** Start of DATA **
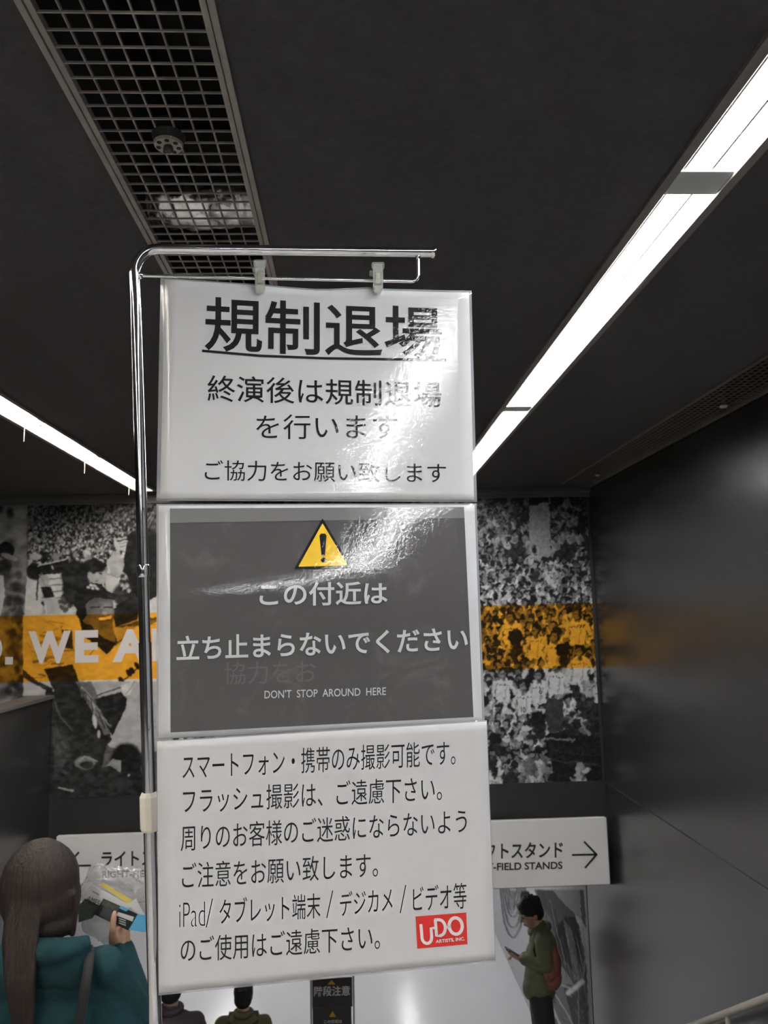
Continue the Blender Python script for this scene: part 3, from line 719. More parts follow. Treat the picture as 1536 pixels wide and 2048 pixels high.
for q in range(240):
    yy = rng.uniform(420, 800); xx = rng.uniform(190, 1100); s_ = rng.uniform(10, 26)
    E(xx, yy, s_, s_ * 1.2, float(rng.choice([.05, .12, .5, .75, .8])), rng.uniform(-.6, .6), .4)
# leftmost picture: pale sky, a capped player
PL([(-700, -60), (183, -60), (176, 560), (150, 1350), (-700, 1400)], .50)
for q in range(500):
    yy = rng.uniform(260, 1380); xx = rng.uniform(-640, 170); s_ = rng.uniform(14, 46); E(xx, yy, s_, s_ * .9, float(rng.choice([.08, .2, .42, .65])), 0, .9, .6)
for q in range(60): E(rng.uniform(-640, 180), rng.uniform(60, 330), 40, 30, float(rng.choice([.5, .62, .7])), 0, 1.2, .5)
E(-10, 120, 30, 30, .1, 0, .8); E(65, 150, 24, 38, .12, 0, .8)
E(35, 395, 58, 56, .04); E(60, 440, 62, 18, .5, .35); E(30, 500, 46, 46, .12); PL([(-40, 560), (20, 560), (30, 700), (0, 830), (-80, 830)], .85)
for q in range(46): E(rng.uniform(55, 170), rng.uniform(560, 1340), 22, 30, float(rng.choice([.04, .1, .5])), 0, .8, .7)
LN([(182, 60), (176, 560), (148, 1350)], 5, .25)
# bus-like banner, steps, players
PL([(180, 480), (270, 470), (280, 560), (270, 830), (160, 830)], .8); E(225, 535, 52, 60, .04); E(232, 440, 40, 22, .75)
PL([(255, 500), (445, 455), (470, 540), (285, 560)], .05); LN([(250, 500), (440, 452)], 8, .8); PL([(285, 560), (470, 540), (480, 830), (300, 830)], .8)
for k in range(4): LN([(310, 590 + 42 * k), (450, 575 + 42 * k)], 8, .35)
for q in range(16): E(rng.uniform(390, 460), rng.uniform(700, 800), 18, 16, float(rng.choice([.3, .5, .2])), 0, .5)
LN([(345, 500), (350, 520)], 10, .7)
E(290, 600, 34, 42, .62); LN([(262, 560), (300, 640)], 12, .5); PL([(262, 640), (330, 640), (360, 700), (300, 720)], .05); PL([(295, 715), (360, 700), (400, 790), (385, 830), (310, 820)], .72); LN([(252, 560), (240, 720)], 9, .04)
for q in range(10): LN([(300 + q * 9, 720), (320 + q * 9, 820)], 2, .45)
E(500, 560, 100, 100, .06); E(480, 650, 70, 110, .09)
PL([(690, 560), (790, 560), (820, 700), (740, 730), (700, 640)], .72); PL([(700, 470), (780, 380), (815, 480), (810, 560), (740, 570)], .62); LN([(740, 560), (775, 578), (812, 555)], 7, .4)
E(800, 358, 50, 44, .68); LN([(775, 335), (850, 322)], 10, .12); LN([(790, 372), (840, 362)], 5, .3); LN([(785, 350), (845, 345)], 4, .3)
E(820, 480, 34, 36, .55); E(860, 690, 120, 90, .13)
E(640, 560, 62, 62, .62); E(618, 545, 14, 8, .2); E(665, 552, 12, 8, .2); LN([(630, 600), (670, 596)], 7, .3); E(620, 500, 78, 44, .05, .1); LN([(570, 530), (700, 500)], 14, .04); E(670, 600, 24, 20, .6)
for q in range(34): E(rng.uniform(800, 880), rng.uniform(560, 700), 13, 14, float(rng.choice([.1, .3, .6, .05])), 0, .6)
PL([(850, 290), (900, 255), (1140, 250), (1140, 700), (980, 730), (930, 760), (870, 640), (815, 520), (820, 430)], .035); E(920, 520, 60, 70, .06)
for q in range(26): LN([(1000 + 4 * q, 160 + 6 * q), (960 + 6 * q, 240 + 3 * q)], 6, float(rng.choice([.3, .6, .1])), .8)
PL([(960, 740), (1140, 640), (1140, 1000), (980, 850)], .82)
PL([(740, 790), (860, 700), (940, 740), (900, 860), (760, 900)], .06)
# main player
PL([(150, 825), (530, 825), (560, 1260), (150, 1270)], .78)
for q in range(30):
    xx = rng.uniform(170, 400); yy = rng.uniform(835, 1250); LN([(xx, yy), (xx + rng.uniform(20, 110), yy + rng.uniform(-30, 60))], rng.uniform(5, 20), float(rng.choice([.12, .3, .5])), .55)
PL([(400, 900), (470, 880), (480, 1050), (430, 1040)], .14); PL([(440, 820), (540, 820), (545, 900), (500, 930), (400, 920)], .82)
PL([(560, 830), (640, 1010), (770, 1030), (900, 900), (1140, 880), (1140, 1265), (560, 1265), (520, 1100)], .84)
PL([(520, 840), (640, 900), (760, 960), (775, 1010), (700, 1085), (640, 1030), (545, 960)], .05); PL([(600, 860), (740, 880), (765, 1010), (700, 985), (620, 930)], .34)
LN([(770, 1010), (860, 950)], 8, .25); LN([(640, 1035), (560, 1120)], 7, .4)
PL([(540, 760), (600, 700), (745, 720), (752, 800), (745, 870), (700, 925), (640, 900), (560, 880), (520, 830)], .30); E(700, 800, 46, 50, .46, 0, .8); E(650, 830, 50, 40, .36, 0, .8)
E(535, 800, 26, 40, .22); PL([(508, 740), (560, 740), (572, 830), (530, 870), (500, 820)], .05)
LN([(600, 775), (655, 770)], 10, .08); LN([(690, 775), (740, 772)], 10, .08); E(690, 810, 16, 14, .6, 0, .6); LN([(665, 850), (725, 838)], 20, .9); LN([(660, 866), (725, 852)], 6, .12); LN([(655, 840), (720, 822)], 5, .12)
PL([(487, 770), (490, 690), (520, 635), (590, 612), (670, 620), (712, 665), (760, 690), (758, 725), (700, 712), (620, 712), (560, 750), (520, 800)], .045); PL([(610, 705), (700, 668), (758, 692), (754, 726), (690, 716)], .09)
for p in ((580, 640), (600, 628), (625, 632), (640, 650), (610, 650)): E(*p, 13, 9, .75, .4, .4)
for k in range(5): LN([(800 + 40 * k, 900), (1000 + 26 * k, 845 - 4 * k)], 9, .12, .8)
LN([(760, 900), (930, 885)], 8, .2)
# jersey letters and lower body
for p in ((800, 1255), (850, 1205), (905, 1160), (870, 1190)): E(*p, 16, 26, .05, -.6, .3); 
LN([(820, 1250), (900, 1180)], 7, .05)
PL([(640, 1265), (1140, 1262), (1140, 1640), (1020, 1690), (960, 1760), (700, 1690), (820, 1430), (880, 1300)], .66)
LN([(610, 1362), (790, 1300)], 26, .62); LN([(610, 1366), (790, 1304)], 7, .12); PL([(790, 1290), (890, 1255), (860, 1350), (820, 1362)], .8); LN([(830, 1350), (890, 1260)], 4, .3)
PL([(150, 1265), (350, 1265), (360, 1340), (150, 1360)], .72); PL([(150, 1180), (250, 1265), (350, 1310), (330, 1340), (230, 1280), (150, 1240)], .12)
PL([(290, 1180), (480, 1150), (530, 1290), (700, 1560), (740, 1640), (700, 1700), (620, 1700), (480, 1560), (360, 1330)], .09)
PL([(500, 1265), (600, 1265), (700, 1470), (740, 1600), (690, 1620), (560, 1380)], .34); PL([(620, 1380), (800, 1330), (838, 1380), (830, 1440), (740, 1620), (700, 1560)], .06)
for q in range(60): xx = rng.uniform(0, 1); LN([(520 + 160 * xx, 1280 + 230 * xx), (560 + 160 * xx + rng.uniform(-30, 30), 1350 + 230 * xx)], 6, float(rng.choice([.1, .4, .7])), .7)
E(625, 1530, 12, 46, .8, -.2); E(650, 1610, 12, 26, .7)
PL([(300, 1300), (480, 1400), (640, 1640), (720, 1690), (640, 2070), (300, 2070)], .10); PL([(345, 1560), (440, 1600), (470, 1760), (360, 1900)], .17)
LN([(360, 1400), (400, 1500), (480, 1590)], 10, .30, .8); LN([(365, 1550), (395, 1640), (440, 1700)], 7, .3, .6)
for q in range(50): E(rng.uniform(360, 480), rng.uniform(1580, 1860), rng.uniform(8, 26), 10, float(rng.choice([.12, .22, .3])), .8, .8, .5)
PL([(700, 1690), (960, 1740), (1140, 1700), (1140, 1990), (640, 1990)], .28); E(835, 1790, 105, 122, .03); PL([(690, 1830), (745, 1775), (800, 1785), (795, 1890), (760, 1895), (735, 1855)], .52); LN([(820, 1930), (850, 1880)], 16, .55)
PL([(860, 1890), (930, 1850), (1000, 2060), (840, 2060)], .06); E(560, 1800, 70, 44, .42); E(570, 1815, 46, 24, .12); LN([(520, 1790), (560, 1760), (640, 1790)], 8, .6)
PL([(480, 1990), (560, 1850), (720, 1820), (860, 1900), (900, 2060), (480, 2060)], .11); LN([(390, 1965), (480, 1985)], 14, .6)
cv.grain(-190, 965, 330, 1610, 2.0, .05); cv.grain(-190, 965, 330, 1610, 6.0, .14, 1.6); cv.grain(330, 965, 1260, 1610, 4.0, .12)
cv.a = (cv.a + np.roll(cv.a, 1, 0) + np.roll(cv.a, 1, 1) + np.roll(cv.a, (1, 1), (0, 1))) / 4

def proj(P):
    c = (np.asarray(P) - EYE) @ RC.T
    return 768 + FPX * c[:, 0] / c[:, 2], 1024 + FPX * c[:, 1] / c[:, 2]
def print_mat(name, rough):
    m, nt, p = new_mat(name); a = nt.nodes.new('ShaderNodeAttribute'); a.attribute_name = 'print'
    nt.links.new(a.outputs['Color'], p.inputs['Base Color']); p.inputs['Roughness'].default_value = rough; p.inputs['Specular IOR Level'].default_value = 0.12
    n = nt.nodes.new('ShaderNodeTexNoise'); n.inputs['Scale'].default_value = 3; b = nt.nodes.new('ShaderNodeBump'); b.inputs['Strength'].default_value = .05; b.inputs['Distance'].default_value = .02
    tc = nt.nodes.new('ShaderNodeTexCoord'); nt.links.new(tc.outputs['Object'], n.inputs['Vector']); nt.links.new(n.outputs['Fac'], b.inputs['Height']); nt.links.new(b.outputs['Normal'], p.inputs['Normal'])
    return m
def grid_print(name, V, nu, nv, rgb, m):
    me = bpy.data.meshes.new(name)
    idx = np.arange(nu * nv).reshape(nv, nu)
    F = np.stack([idx[:-1, :-1], idx[:-1, 1:], idx[1:, 1:], idx[1:, :-1]], -1).reshape(-1, 4)
    me.vertices.add(len(V)); me.vertices.foreach_set('co', V.astype(np.float32).ravel())
    me.loops.add(F.size); me.loops.foreach_set('vertex_index', F.ravel().astype(np.int32))
    me.polygons.add(len(F)); me.polygons.foreach_set('loop_start', (np.arange(len(F)) * 4).astype(np.int32))
    try: me.polygons.foreach_set('loop_total', np.full(len(F), 4, np.int32))
    except Exception: pass
    me.update(calc_edges=True); me.validate()
    at = me.color_attributes.new('print', 'FLOAT_COLOR', 'POINT')
    at.data.foreach_set('color', np.concatenate([rgb, np.ones((len(rgb), 1))], 1).astype(np.float32).ravel())
    return link(name, me, m)
def cols(a, b, s): return list(np.arange(a, b, s))
kx = YB / FPX
xs = np.array(cols(-3.75, -1.62, 1.35 * kx) + cols(-1.62, 0.95, 4 * kx) + cols(0.95, 2.004, 1.35 * kx) + [2.006])
zs = np.arange(0.222, 2.555, 1.35 * kx)
XX, ZZ = np.meshgrid(xs, zs); V = np.stack([XX.ravel(), np.full(XX.size, YB - 0.004), ZZ.ravel()], 1)
px, py = proj(V); g = cv.at(px, py, 6.0); g = 0.008 + 0.76 * np.clip(g, 0, 1) ** 1.65
zt, zb = PY(1100, 1208, YB)[2], PY(1100, 1339, YB)[2]
zt2, zb2 = PY(50, 1230, YB)[2], PY(50, 1361, YB)[2]
zt, zb = (zt + zt2) / 2, (zb + zb2) / 2
inb = ((V[:, 2] < zt) & (V[:, 2] > zb))[:, None]
rgb = np.where(inb, np.clip(g[:, None] * np.array([1.22, .56, .045]), 0, .85), g[:, None] * np.array([1.0, .985, .99]))
mural = grid_print('wall_mural', V, len(xs), len(zs), rgb, print_mat('mural_print', 0.55))
tag(mural, 'black and white stadium crowd photo mural with an orange band, behind the stand', 'mural')
M['mural_letters'] = mat('mural_white_letters', (0.66, 0.62, 0.63), 0.55, spec=0.35)
M['mural_ink'] = mat('mural_small_ink', (0.03, 0.03, 0.03), 0.55)
PM = lambda x, y: PY(x, y, YB - 0.006)
for ch, x0, x1 in (('O', -62, 5), ('W', 57, 141.5), ('E', 150, 197), ('A', 225, 296), ('R', 304, 357), ('E', 368, 414)):
    d0, d1 = (x0 - 57) * -.022, (x1 - 57) * -.022
    text_obj('lettering', ch, [(x0, 1263 + d0), (x1, 1263 + d1), (x1, 1328 + d1), (x0, 1328 + d0)], PM, M['mural_letters'], mural, 0.045)
poly_obj('full_stop', [(10.5, 1314), (26, 1314), (25.5, 1329), (10, 1329)], PM, M['mural_letters'], mural)
text_obj('jersey_number', '6', [(1078, 1377), (1084, 1377), (1084, 1388), (1078, 1388)], PM, M['mural_ink'], mural, 0.02)
text_obj('jersey_number', '10', [(1042, 1414), (1051, 1414), (1051, 1425), (1042, 1425)], PM, M['mural_ink'], mural, 0.02)
text_obj('jersey_number', '1', [(1110, 1404), (1113, 1404), (1113, 1414), (1110, 1414)], PM, M['mural_ink'], mural, 0.02)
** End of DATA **
Identify and copy all lines with the word "picture".

[ANSWER TO THE EXERCISE]
Continue the Blender Python script for this scene: part 3, from line 719. More parts follow. Treat the picture as 1536 pixels wide and 2048 pixels high.
# leftmost picture: pale sky, a capped player